短い詩なので全文引用します。
「これだけは、どんな時どんな日にも心にとまる―
子供はかわいく素直で善良だ
だが大人はまったく我慢できない
時としてこれが僕らすべての意気を沮喪させる
悪いみにくい老人どもも
子供のときには立派であった
すぐれた愛すべき今日の子供も
後にはちっぽけに、そして大きくなるだろう
どうしてそんなことがありうるのか それはどういう意味なのか
子供もやっぱり、蠅の羽を
むしるときだけが本物なのか
子供もやっぱり既に不良なのか
すべての性格は二で割りうる
善と悪とが同居しているからだ
だが悪は医やしえず
善は子供のときに死んでしまう」
児童文学を読んだり書いたりするときに、いつもこの詩を心にとめるようにしています。
児童文学者は、いかに大人たちへ絶望していても、子どもたちの未来を信頼し、そして常に子どもの側に立つことが大事だと思います。

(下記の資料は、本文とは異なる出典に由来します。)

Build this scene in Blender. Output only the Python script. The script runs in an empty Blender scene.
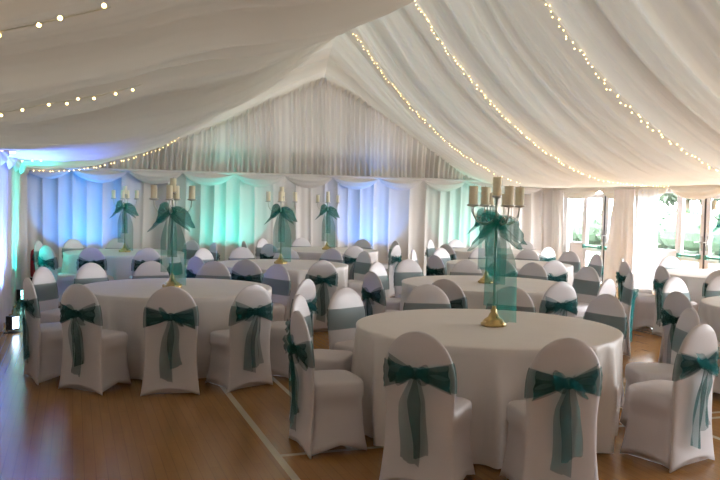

何も、作品にすべて「いい子ども」たちばかりを登場させろと言っているのではありません。
現に、ケストナーは、「エーミールと探偵たち」にも、「飛ぶ教室」にも、「点子ちゃんとアントン」にも、「卑劣な」子どもたちも登場させています。
要は、彼らも含めてすべての子どもたちのなかにある「善」が、子どもの時に死んでしまうのをいかに防ぐかが、児童文学の大きな役割なのです。